Not Fighting

03/28/2018 8:01 PM | Anonymous member (Administrator)

We are careful never to show intolerance or hatred of drinking as an institution. Experience shows that such an attitude is not helpful to anyone. Every new alcoholic looks for this spirit among us and is immensely relieved when he finds we are not witch burners. A spirit of intolerance might repel alcoholics whose lives could have been saved, had it not been for such stupidity. We would not even do the cause of temperate drinking any good, for not one drinker in a thousand likes to be told anything about alcohol by one who hates it.

Some day we hope that Alcoholics Anonymous will help the public to a better realization of the gravity of the alcoholic problem, but we shall be of little use if our attitude is one of bitterness or hostility. Drinkers will not stand for it.

After all, our problems were of our own making. Bottles were only a symbol. Besides, we have stopped fighting anybody or anything. We have to!

The ‘Big Book’ of Alcoholics Anonymous, page 103

The chief priests accused Jesus of many things. Pilate asked him again, “Have you no answer? See how many charges they bring against you.” But Jesus made no further reply, so that Pilate was amazed.

—Mark 15:3-5

This is Holy Week, the annual Christian celebration of someone who never got into a fight.

You might disagree. Jesus cleansed the temple. He called the Pharisees hypocrites. He threw some shade at the Syrohoenician woman, who managed to get Jesus to expand his own understanding of his ministry (!). He got pretty mad at Peter when Peter balked at the idea that Jesus would have to be killed.

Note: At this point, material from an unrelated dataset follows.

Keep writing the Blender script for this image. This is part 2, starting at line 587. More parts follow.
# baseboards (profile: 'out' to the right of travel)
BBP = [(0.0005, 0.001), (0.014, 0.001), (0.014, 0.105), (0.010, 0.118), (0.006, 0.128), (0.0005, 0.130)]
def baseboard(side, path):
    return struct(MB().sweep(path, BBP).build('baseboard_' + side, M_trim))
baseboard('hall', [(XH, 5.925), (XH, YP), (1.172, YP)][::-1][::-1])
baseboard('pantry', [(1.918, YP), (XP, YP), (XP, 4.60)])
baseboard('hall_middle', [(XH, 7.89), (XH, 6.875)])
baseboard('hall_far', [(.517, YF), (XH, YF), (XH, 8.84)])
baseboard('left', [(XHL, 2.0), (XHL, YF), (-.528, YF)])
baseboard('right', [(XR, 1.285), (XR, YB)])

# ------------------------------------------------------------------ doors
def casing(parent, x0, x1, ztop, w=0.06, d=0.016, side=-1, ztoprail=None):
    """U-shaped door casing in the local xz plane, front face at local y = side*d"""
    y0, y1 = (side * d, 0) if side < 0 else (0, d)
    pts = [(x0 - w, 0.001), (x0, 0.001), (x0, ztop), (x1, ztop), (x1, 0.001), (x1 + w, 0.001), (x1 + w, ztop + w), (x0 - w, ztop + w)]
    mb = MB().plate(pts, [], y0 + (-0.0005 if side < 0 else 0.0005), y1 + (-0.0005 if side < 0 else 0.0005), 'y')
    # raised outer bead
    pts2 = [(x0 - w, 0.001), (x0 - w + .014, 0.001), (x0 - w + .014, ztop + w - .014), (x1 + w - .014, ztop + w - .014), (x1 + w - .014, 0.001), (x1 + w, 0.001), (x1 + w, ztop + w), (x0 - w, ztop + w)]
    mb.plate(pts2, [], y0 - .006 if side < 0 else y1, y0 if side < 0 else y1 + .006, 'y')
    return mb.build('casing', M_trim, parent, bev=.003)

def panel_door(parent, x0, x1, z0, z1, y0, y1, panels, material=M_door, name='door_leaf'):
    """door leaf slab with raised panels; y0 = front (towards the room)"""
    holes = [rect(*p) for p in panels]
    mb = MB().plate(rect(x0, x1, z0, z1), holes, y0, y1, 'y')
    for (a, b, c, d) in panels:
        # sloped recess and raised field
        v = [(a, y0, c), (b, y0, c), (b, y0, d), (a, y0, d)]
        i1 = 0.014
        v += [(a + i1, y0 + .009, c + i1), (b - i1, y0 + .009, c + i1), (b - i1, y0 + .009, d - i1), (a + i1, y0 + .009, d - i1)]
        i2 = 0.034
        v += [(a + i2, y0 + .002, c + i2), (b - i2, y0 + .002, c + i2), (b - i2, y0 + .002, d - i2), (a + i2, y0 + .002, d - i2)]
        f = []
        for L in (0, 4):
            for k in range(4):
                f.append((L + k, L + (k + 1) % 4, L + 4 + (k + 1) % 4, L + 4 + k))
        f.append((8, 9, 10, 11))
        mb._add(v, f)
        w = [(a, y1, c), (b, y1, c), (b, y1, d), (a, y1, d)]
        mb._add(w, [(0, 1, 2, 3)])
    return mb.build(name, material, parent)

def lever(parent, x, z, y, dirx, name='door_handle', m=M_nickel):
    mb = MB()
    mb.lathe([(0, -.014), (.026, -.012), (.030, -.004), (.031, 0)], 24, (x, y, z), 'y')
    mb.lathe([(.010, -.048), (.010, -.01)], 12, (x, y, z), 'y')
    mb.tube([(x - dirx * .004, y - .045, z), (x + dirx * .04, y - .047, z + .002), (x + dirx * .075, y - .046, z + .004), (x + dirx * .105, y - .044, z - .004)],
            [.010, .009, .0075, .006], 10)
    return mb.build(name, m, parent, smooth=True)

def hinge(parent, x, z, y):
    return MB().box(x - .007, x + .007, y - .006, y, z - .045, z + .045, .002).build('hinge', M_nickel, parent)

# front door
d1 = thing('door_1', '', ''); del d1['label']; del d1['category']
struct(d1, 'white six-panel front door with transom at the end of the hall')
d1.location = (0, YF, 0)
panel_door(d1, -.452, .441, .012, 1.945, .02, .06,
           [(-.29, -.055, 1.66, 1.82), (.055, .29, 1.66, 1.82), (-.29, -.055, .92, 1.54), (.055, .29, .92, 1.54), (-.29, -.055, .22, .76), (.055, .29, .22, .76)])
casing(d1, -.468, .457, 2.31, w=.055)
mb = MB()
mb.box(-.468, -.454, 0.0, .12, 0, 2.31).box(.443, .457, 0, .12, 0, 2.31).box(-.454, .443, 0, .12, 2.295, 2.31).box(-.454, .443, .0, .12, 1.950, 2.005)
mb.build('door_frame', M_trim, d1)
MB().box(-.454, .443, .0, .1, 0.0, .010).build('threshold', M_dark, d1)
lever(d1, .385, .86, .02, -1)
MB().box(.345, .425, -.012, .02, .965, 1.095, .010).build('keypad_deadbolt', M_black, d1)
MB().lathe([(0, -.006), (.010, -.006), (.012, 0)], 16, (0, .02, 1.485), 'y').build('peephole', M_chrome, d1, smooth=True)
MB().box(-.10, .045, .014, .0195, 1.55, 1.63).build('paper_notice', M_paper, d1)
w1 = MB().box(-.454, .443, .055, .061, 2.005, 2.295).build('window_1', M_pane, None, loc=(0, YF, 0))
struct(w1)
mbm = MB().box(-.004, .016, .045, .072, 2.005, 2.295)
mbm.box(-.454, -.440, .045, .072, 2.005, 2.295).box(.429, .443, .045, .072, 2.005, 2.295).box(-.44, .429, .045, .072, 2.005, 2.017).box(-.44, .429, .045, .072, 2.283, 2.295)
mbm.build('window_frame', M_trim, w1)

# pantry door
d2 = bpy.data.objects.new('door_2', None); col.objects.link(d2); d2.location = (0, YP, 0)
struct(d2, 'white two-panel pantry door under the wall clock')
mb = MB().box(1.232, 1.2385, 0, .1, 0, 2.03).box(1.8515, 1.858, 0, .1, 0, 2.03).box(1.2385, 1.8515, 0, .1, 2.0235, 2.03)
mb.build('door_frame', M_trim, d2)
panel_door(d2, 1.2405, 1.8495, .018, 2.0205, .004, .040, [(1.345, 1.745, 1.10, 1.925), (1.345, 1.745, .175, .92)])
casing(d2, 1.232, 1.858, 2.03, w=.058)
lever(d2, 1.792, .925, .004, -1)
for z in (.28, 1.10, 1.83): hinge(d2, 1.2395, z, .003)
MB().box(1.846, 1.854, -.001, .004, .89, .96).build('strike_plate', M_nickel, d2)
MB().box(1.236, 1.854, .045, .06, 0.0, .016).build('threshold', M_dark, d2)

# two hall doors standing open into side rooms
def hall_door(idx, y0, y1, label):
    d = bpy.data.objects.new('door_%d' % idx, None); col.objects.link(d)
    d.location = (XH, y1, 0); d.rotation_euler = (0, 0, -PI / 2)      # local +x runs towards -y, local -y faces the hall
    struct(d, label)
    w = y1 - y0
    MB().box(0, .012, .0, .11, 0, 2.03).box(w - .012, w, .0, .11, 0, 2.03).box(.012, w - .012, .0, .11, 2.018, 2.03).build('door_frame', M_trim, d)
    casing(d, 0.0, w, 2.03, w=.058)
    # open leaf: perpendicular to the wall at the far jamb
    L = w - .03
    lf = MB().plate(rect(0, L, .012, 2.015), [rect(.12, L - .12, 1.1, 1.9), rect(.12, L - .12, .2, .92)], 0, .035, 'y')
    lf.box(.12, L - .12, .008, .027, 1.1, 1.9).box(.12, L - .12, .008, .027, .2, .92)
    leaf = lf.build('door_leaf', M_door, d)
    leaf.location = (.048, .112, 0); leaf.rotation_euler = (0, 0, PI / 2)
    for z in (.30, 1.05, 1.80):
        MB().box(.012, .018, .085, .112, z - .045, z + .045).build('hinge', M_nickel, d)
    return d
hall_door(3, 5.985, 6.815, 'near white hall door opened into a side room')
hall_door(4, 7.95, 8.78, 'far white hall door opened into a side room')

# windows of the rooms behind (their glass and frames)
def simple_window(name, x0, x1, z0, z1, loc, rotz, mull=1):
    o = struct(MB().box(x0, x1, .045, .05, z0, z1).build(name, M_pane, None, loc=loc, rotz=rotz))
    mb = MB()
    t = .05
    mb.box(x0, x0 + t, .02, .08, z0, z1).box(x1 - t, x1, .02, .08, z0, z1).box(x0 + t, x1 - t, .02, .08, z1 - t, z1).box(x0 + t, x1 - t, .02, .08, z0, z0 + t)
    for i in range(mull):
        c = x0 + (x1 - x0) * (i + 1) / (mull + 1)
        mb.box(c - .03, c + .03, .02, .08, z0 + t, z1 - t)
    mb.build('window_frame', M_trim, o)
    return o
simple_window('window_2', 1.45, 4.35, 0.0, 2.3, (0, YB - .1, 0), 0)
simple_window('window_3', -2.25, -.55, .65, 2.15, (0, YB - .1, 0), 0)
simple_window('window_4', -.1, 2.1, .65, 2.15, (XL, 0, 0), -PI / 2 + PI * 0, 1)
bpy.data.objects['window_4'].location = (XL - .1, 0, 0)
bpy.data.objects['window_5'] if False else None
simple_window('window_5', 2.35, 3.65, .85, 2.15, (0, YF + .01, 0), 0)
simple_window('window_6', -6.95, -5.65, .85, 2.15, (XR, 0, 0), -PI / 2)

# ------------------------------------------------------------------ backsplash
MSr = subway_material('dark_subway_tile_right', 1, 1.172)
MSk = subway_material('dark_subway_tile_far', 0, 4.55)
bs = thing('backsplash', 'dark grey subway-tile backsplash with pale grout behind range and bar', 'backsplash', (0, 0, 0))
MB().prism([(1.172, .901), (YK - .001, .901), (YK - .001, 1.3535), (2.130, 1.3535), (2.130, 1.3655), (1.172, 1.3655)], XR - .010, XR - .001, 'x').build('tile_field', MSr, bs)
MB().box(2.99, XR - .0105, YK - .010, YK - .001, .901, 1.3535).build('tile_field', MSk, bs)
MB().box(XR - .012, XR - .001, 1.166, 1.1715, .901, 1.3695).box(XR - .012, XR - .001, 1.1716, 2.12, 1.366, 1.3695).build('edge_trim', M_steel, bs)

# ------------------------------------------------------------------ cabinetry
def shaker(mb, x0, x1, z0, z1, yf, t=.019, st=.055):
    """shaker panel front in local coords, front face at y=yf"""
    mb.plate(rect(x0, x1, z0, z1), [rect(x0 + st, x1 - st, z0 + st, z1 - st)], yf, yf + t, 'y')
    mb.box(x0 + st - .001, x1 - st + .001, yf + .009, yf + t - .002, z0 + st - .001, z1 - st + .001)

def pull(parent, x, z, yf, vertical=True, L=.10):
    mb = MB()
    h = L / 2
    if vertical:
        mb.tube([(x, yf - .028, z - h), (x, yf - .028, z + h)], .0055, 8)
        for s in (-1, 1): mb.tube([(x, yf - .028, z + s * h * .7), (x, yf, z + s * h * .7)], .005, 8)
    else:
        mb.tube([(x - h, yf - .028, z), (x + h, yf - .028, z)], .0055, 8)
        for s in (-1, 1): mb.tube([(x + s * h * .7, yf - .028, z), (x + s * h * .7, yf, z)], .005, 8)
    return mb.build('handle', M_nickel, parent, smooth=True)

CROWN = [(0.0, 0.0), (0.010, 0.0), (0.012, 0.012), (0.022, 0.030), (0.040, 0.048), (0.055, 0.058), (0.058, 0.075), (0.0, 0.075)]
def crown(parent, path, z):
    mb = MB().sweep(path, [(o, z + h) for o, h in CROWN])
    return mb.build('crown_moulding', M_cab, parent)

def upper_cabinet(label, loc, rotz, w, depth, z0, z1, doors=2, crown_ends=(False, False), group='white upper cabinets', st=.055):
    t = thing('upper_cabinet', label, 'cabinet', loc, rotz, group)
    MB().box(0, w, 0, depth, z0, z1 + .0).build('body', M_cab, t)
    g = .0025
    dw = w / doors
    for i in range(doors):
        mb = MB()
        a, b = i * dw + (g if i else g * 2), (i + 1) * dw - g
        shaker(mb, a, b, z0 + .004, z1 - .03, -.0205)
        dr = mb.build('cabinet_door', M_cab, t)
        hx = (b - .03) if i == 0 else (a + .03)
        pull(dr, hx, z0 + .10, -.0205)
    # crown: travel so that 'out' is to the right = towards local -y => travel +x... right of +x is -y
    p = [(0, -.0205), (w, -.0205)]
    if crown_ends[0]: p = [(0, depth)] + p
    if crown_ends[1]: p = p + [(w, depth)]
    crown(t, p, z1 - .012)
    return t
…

But these weren’t fights. The temple cleansing was a political move, a symbolic action. He was sometimes sharp with the Pharisees, but he didn’t get into brawls with them, verbal or otherwise, and he raised no objection, no word in his own defense, when they took him to the Roman authorities on false charges. When the Syrophoenician woman challenged him, he quickly saw her point, and praised her. His anger at Peter was more akin to anticipatory anxiety. Peter, like Satan in the wilderness, was unwittingly tempting Jesus to shrink back from his calling, to duck his own destiny.

I have reflected recently on fighting, the behavior, the relationship pattern, the way humans sometimes resolve differences. Fighting is sometimes praised, and perhaps rightly so. Politicians promise to fight for our rights, or our wealth, or our safety. In church we are often challenged to fight for justice, or (paradoxically enough) fight for peace. In the last couple of years, hundreds of thousands of people have marched through the streets to protest one thing or another, and it’s not entirely wrong to look at this behavior as a kind of fight, even though these protests have been nonviolent, and no one was injured.

I am an alcoholic, and page 103 of the Big Book has always been, if not my favorite page, the most relevant page for me. In my first couple years of sobriety, I felt resentful of people around me who were able to drink, and I was quick to notice the problematic role of alcohol in various social settings. As an Episcopalian, I watched with keen interest as a bishop in our church stood trial for taking the life of a cyclist in a drunk-driving tragedy. It seemed to me, when I honestly reflected on my motives, that I wanted the Episcopal Church, like the city of Nineveh, to sit in sackcloth and ashes, repenting our communal sin of celebrating the frequent use of alcohol in our social gatherings, and the central role of alcohol in our church culture.

I did not help anyone when I nurtured those resentments. It did not help my own sobriety, either. I haven’t taken a drink of alcohol for almost five years now, but that achievement is the work of my higher power, in spite of my small resentments, and my human impulse to fight. Sometimes I want to fight others, to win a competition for the wisest person, or be recognized as the better debater. Sometimes I dream of revenge: I want others to feel the way I sometimes let them make me feel. But indulging those impulses only brings me closer to my next drink.

If fighting works for you, even as a metaphor, then by all means use it, do it, join the battle, particularly if someone will be helped by your courage, strength, and grit. But for me, I have to seek justice differently, not because I am like Jesus, but because I’m not: in my hands, fighting leads to separation, destruction, and anguish.

May you find blessing, peace, strength, and new life this Holy Week.


Comments

  • 03/29/2018 12:33 AM | Anonymous
    Great writing and needed message to me tonight. Thank you for the reminder that peace is always waiting.